Now, the decision—effective September 2019—will force Salvadorans here under TPS to return to El Salvador, a country wracked by gang violence and home to one of the most violent cities in the world, or stay in the U.S. illegally and risk deportation.

"The choice to end this legal protection for over 200,000 Salvadorans is cruel and puts more community members at risk by removing legal protections and access to safe, healthy working conditions," El Pueblo said in a statement. "With the future of TPS recipients from El Salvador, Haiti, Nicaragua, and the Sudan, as well as the future of 800,000 DACA recipients, in jeopardy, El Pueblo calls upon Congress to pass legislation that would create a permanent solution for affected communities. El Pueblo stands in solidarity with refugees from El Salvador, Haiti, Nicaragua, and the Sudan, as well as all of those whose lives and futures are being put at risk by policy changes that fail to respect the human rights and dignity of immigrants, refugees and people of color."

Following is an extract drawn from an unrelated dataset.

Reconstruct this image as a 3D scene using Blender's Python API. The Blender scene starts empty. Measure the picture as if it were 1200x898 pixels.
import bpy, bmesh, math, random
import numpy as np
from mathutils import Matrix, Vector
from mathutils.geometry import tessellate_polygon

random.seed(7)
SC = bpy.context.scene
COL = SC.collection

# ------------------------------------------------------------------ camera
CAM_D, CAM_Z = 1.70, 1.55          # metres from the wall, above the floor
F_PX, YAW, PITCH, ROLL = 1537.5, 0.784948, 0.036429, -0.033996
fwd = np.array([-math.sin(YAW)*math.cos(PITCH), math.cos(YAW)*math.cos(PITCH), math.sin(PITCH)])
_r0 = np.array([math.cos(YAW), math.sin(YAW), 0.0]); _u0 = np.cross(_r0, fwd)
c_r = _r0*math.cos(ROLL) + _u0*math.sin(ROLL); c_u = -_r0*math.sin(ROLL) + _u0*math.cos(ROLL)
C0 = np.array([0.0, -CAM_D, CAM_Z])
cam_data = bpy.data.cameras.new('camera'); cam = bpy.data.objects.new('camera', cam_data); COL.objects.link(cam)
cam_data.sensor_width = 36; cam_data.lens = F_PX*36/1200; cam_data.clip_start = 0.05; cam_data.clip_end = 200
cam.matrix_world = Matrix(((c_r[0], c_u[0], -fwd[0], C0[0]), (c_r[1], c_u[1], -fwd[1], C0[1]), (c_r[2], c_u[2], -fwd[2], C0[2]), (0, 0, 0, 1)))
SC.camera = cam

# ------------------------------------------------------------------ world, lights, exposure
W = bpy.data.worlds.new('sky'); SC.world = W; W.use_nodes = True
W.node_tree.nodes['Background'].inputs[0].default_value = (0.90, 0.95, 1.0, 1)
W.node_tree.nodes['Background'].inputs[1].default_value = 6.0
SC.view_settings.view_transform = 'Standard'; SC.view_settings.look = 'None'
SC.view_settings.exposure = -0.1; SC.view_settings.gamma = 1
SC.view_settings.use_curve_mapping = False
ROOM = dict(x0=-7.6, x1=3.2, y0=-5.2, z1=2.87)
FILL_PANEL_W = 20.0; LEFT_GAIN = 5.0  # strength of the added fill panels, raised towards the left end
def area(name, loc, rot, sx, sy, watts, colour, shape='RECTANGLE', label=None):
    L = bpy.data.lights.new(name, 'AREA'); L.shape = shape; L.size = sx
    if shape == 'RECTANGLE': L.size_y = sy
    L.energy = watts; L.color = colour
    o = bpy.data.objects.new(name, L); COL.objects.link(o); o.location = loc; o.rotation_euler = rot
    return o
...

The decision comes just weeks after the Trump administration terminated the program for up to 45,000 Haitians living here in the wake of the 2010 earthquake. In November, thousands of Nicaraguans who were granted the protection following a hurricane also lost their protection, and the administration is slated to make a final decision on Honduran TPS recipients in the next six months.

The decisions could ripple across North Carolina. According to data from the left-leaning Center for American Progress, an estimated fifty-nine hundred Salvadorans, sixty-two hundred Hondurans, and one thousand Haitians in North Carolina are TPS holders. If Salvadoran workers are deported, CAP estimates $256.8 million would be lost from North Carolina's GDP annually.